Do this: From the first line of the data below through the line bearing "obj('leaves', b, mStemLeaf, r)", reproduce each line exactly; do not include pictures.

Raw data:

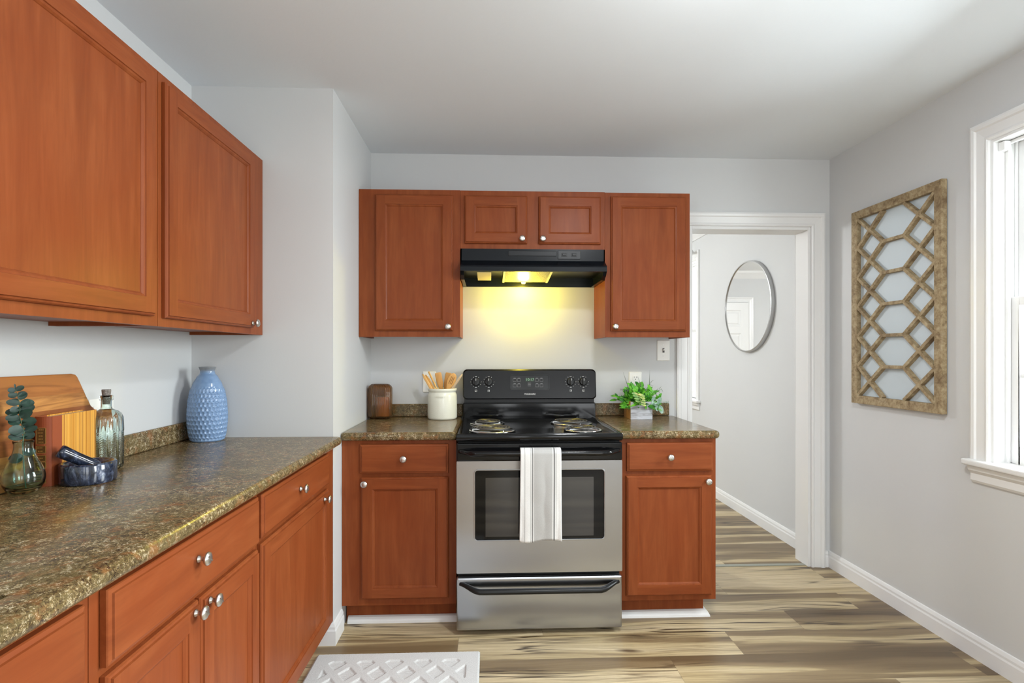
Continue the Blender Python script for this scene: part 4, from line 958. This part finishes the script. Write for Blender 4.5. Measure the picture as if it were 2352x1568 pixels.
mStemLeaf = leafmat('eucalyptus_dark', srgb(9, 38, 28), srgb(28, 62, 48), .5)
r = thing('eucalyptus_stem', 'green eucalyptus stem standing in the teal bud vase', 'plant stem', (VX, VY, ZC))
spine_pts = [Vector((.014, -.010, .012)), Vector((.004, -.004, .07)), Vector((-.002, 0, .125)), Vector((-.002, .004, .16)), Vector((-.010, .0, .20)), Vector((-.006, -.004, .235)), Vector((-.016, -.006, .272))]
b = MB(); b.tube(spine_pts, [.0016, .0016, .0016, .0014, .0012, .001, .0007], 6); obj('stem', b, M('stem_green', srgb(70, 96, 70), .6), r)
def disc_leaf(b, c, d, l, w):
    d = d.normalized(); up = Vector((.75, -.62, .25)); s_ = d.cross(up).normalized(); nn = s_.cross(d); vs_ = [tuple(c)]
    n = 14; rim = []
    for k in range(n):
        a = 2*PI*k/n; p = c+d*(l*.5*(1-math.cos(a)))+s_*(w*.5*math.sin(a))+nn*(.12*w*abs(math.sin(a))); rim.append(tuple(p))
    vs_ = rim+[tuple(c+d*l*.5)]; b.add(vs_, [(k, (k+1) % n, n) for k in range(n)], 0, True)
def along(t):
    t = t*(len(spine_pts)-1); i = min(int(t), len(spine_pts)-2); return spine_pts[i].lerp(spine_pts[i+1], t-i)
b = MB(); rt = Vector((math.cos(R(38)), math.sin(R(38)), 0))          # roughly screen-right
random.seed(11)
for t_, sz, an in ((.43, .034, 5), (.50, .036, 20), (.545, .040, 40), (.60, .040, -8), (.66, .036, 18), (.72, .038, 8), (.775, .032, 40), (.83, .032, -6), (.88, .029, 35), (.93, .026, 10), (.985, .022, 25)):
    c = along(t_)
    for sg in (-1, 1):
        d = rt*sg*math.cos(R(an))+Vector((0, 0, math.sin(R(an*sg+random.uniform(5, 30)))))+Vector((.5, -.4, 0))*random.uniform(-.5, .7)
        disc_leaf(b, c, d, sz*random.uniform(.68, .92), sz*random.uniform(.48, .70))
disc_leaf(b, along(.25), rt*-1+Vector((0, 0, -.3)), .030, .026); disc_leaf(b, along(.27), rt+Vector((0, 0, .2)), .026, .020)
disc_leaf(b, along(1), Vector((-.1, 0, 1)), .014, .004)
obj('leaves', b, mStemLeaf, r)

# ------------------------------------------------------------------ lattice panel on the right wall
mOld = wood_wash('weathered_wood', srgb(176, 150, 106), srgb(112, 86, 54), (60, 14, 14)); 
t = NT(mOld); n1 = t.noise(t.coord((1, 1, 1)), 9, 5, .7, .8); n2 = t.noise(t.coord((30, 30, 30)), 1.5, 5, .7)
t.base(t.mix(t.ramp(n1, [(.5, (0, 0, 0)), (.7, (.8, .8, .8))]), t.ramp(n2, [(.3, srgb(112, 92, 64)), (.5, srgb(158, 138, 104)), (.7, srgb(182, 166, 134))]), srgb(104, 80, 54)))
LY0, LY1, LZ0, LZ1 = 2.378, 2.992, 1.008, 2.060
r = thing('lattice_wall_panel', 'weathered wooden lattice panel hung on the right wall', 'wall decor', (WR, (LY0+LY1)/2, (LZ0+LZ1)/2))
hy, hz = (LY1-LY0)/2, (LZ1-LZ0)/2; fw = .043; T0, T1 = -.032, -.006
for nm, q in (('frame_stile', (-hy, -hy+fw, -hz, hz)), ('frame_stile', (hy-fw, hy, -hz, hz)), ('frame_rail', (-hy+fw, hy-fw, hz-fw, hz)), ('frame_rail', (-hy+fw, hy-fw, -hz, -hz+fw))):
    b = MB(); b.box(T0, T1, *q); obj(nm, b, mOld, r, bevel=.002)
b = MB(); b.box(-.006, -.0008, -hy+.012, hy-.012, -hz+.012, hz-.012); obj('backing', b, M('pale_blue_backing', srgb(192, 203, 209), .5), r)
iy, iz = hy-fw, hz-fw; wv = .073; N = 6; zs = [iz-2*iz*k/N for k in range(N+1)]
def slat(ya, za, yb, zb, w=.016, x0=-.030, x1=-.0065):
    d = Vector((yb-ya, zb-za)).normalized(); n_ = Vector((-d.y, d.x))*w/2
    poly = [(ya+n_.x, za+n_.y), (yb+n_.x, zb+n_.y), (yb-n_.x, zb-n_.y), (ya-n_.x, za-n_.y)]
    b = MB(); b.prism(poly, x0, x1, lambda a, c, h: (h, a, c)); return obj('lattice_bar', b, mOld, r)
for k in range(1, N): slat(-wv, zs[k], wv, zs[k])
for sg in (-1, 1):
    for k in range(N):
        slat(sg*wv, zs[k], sg*iy, zs[k+1], .016, -.029); slat(sg*wv, zs[k+1], sg*iy, zs[k], .016, -.0288)

# oval mirror and curtain rod in the next room
r = thing('oval_mirror', 'thin framed oval mirror on the next room wall', 'mirror', (NR, 4.20, 1.645))
ey, ez = .385, .352; n = 72
E_ = lambda s_, x: [(x, (ey+s_)*math.cos(2*PI*k/n), (ez+s_)*math.sin(2*PI*k/n)) for k in range(n)]
b = MB(); b.loops([E_(0, -.001), E_(0, -.030), E_(-.003, -.032), E_(-.010, -.032), E_(-.011, -.028), E_(-.011, -.001)], 0, smooth=False, wrap=True); obj('frame', b, M('brushed_silver', (.5, .5, .5), .3, 1), r, auto=40)
b = MB(); b.loops([E_(-.0115, -.002), E_(-.0115, -.026)], 0, cap0=True, cap1=True); obj('mirror_glass', b, mMirror, r)
r = thing('curtain_rod', 'white curtain rod with ball end above the next room window', 'curtain rod', (NR, 5.26, 2.262))
b = MB(); b.tube([(-.072, .02, 0), (-.072, 1.12, 0)], .008, 12); obj('rod', b, mTrim, r)
b = MB(); b.lathe([(.0, -.026), (.012, -.023), (.022, -.012), (.026, 0), (.022, .012), (.012, .023), (0, .026)], 20, (-.072, .0, 0), 'y'); obj('finial', b, M('grey_finial', srgb(190, 190, 188), .4), r)
b = MB(); b.box(-.080, -.0005, .035, .045, -.012, .010); obj('bracket', b, mTrim, r)

# ------------------------------------------------------------------ rug
RX0, RX1, RY0, RY1 = -.722, -.038, 1.15, 2.362
def rug():
    b = MB(); nx_, ny_ = 228, 400; L = []
    for j in range(ny_+1):
        row = []; y = RY0+(RY1-RY0)*j/ny_
        for i in range(nx_+1):
            x = RX0+(RX1-RX0)*i/nx_; ex = min(x-RX0, RX1-x); ey_ = min(y-RY0, RY1-y)
            u = (x-RX1+.06)/.116; v = (y-RY1+.075)/.150; p, q = (u+v) % 1, (u-v) % 1
            d_ = min(p, 1-p, q, 1-q)
            hgt = .0105
            if ex > .055 and ey_ > .060:
                k = min(1, max(0, (d_-.17)/.05)); hgt -= .0052*k
                if k > .5: hgt += .0007*math.sin(y*2*PI/.0115)
            if min(ex, ey_) < .004: hgt = .004
            hgt += .0007*(random.random()-.5)
            row.append((x-RX0, y-RY0, hgt))
        L.append(row)
    b.loops(L, 0, closed=False, smooth=True)
    return b
mRug = M('rug_pile', srgb(216, 215, 213), .95, 0, Sheen_Weight=.3); t = NT(mRug); n = t.noise(t.coord((1, 1, 1)), 380, 3, .7); t.base(t.ramp(n, [(.3, srgb(190, 189, 187)), (.6, srgb(224, 223, 221))])); t.bump(n, .8, .003)
o = obj('kitchen_rug', rug(), mRug, None, (RX0, RY0, .0006)); tag(o, 'light grey diamond patterned rug on the plank floor', 'rug')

Response to this exercise:
Continue the Blender Python script for this scene: part 4, from line 958. This part finishes the script. Write for Blender 4.5. Measure the picture as if it were 2352x1568 pixels.
mStemLeaf = leafmat('eucalyptus_dark', srgb(9, 38, 28), srgb(28, 62, 48), .5)
r = thing('eucalyptus_stem', 'green eucalyptus stem standing in the teal bud vase', 'plant stem', (VX, VY, ZC))
spine_pts = [Vector((.014, -.010, .012)), Vector((.004, -.004, .07)), Vector((-.002, 0, .125)), Vector((-.002, .004, .16)), Vector((-.010, .0, .20)), Vector((-.006, -.004, .235)), Vector((-.016, -.006, .272))]
b = MB(); b.tube(spine_pts, [.0016, .0016, .0016, .0014, .0012, .001, .0007], 6); obj('stem', b, M('stem_green', srgb(70, 96, 70), .6), r)
def disc_leaf(b, c, d, l, w):
    d = d.normalized(); up = Vector((.75, -.62, .25)); s_ = d.cross(up).normalized(); nn = s_.cross(d); vs_ = [tuple(c)]
    n = 14; rim = []
    for k in range(n):
        a = 2*PI*k/n; p = c+d*(l*.5*(1-math.cos(a)))+s_*(w*.5*math.sin(a))+nn*(.12*w*abs(math.sin(a))); rim.append(tuple(p))
    vs_ = rim+[tuple(c+d*l*.5)]; b.add(vs_, [(k, (k+1) % n, n) for k in range(n)], 0, True)
def along(t):
    t = t*(len(spine_pts)-1); i = min(int(t), len(spine_pts)-2); return spine_pts[i].lerp(spine_pts[i+1], t-i)
b = MB(); rt = Vector((math.cos(R(38)), math.sin(R(38)), 0))          # roughly screen-right
random.seed(11)
for t_, sz, an in ((.43, .034, 5), (.50, .036, 20), (.545, .040, 40), (.60, .040, -8), (.66, .036, 18), (.72, .038, 8), (.775, .032, 40), (.83, .032, -6), (.88, .029, 35), (.93, .026, 10), (.985, .022, 25)):
    c = along(t_)
    for sg in (-1, 1):
        d = rt*sg*math.cos(R(an))+Vector((0, 0, math.sin(R(an*sg+random.uniform(5, 30)))))+Vector((.5, -.4, 0))*random.uniform(-.5, .7)
        disc_leaf(b, c, d, sz*random.uniform(.68, .92), sz*random.uniform(.48, .70))
disc_leaf(b, along(.25), rt*-1+Vector((0, 0, -.3)), .030, .026); disc_leaf(b, along(.27), rt+Vector((0, 0, .2)), .026, .020)
disc_leaf(b, along(1), Vector((-.1, 0, 1)), .014, .004)
obj('leaves', b, mStemLeaf, r)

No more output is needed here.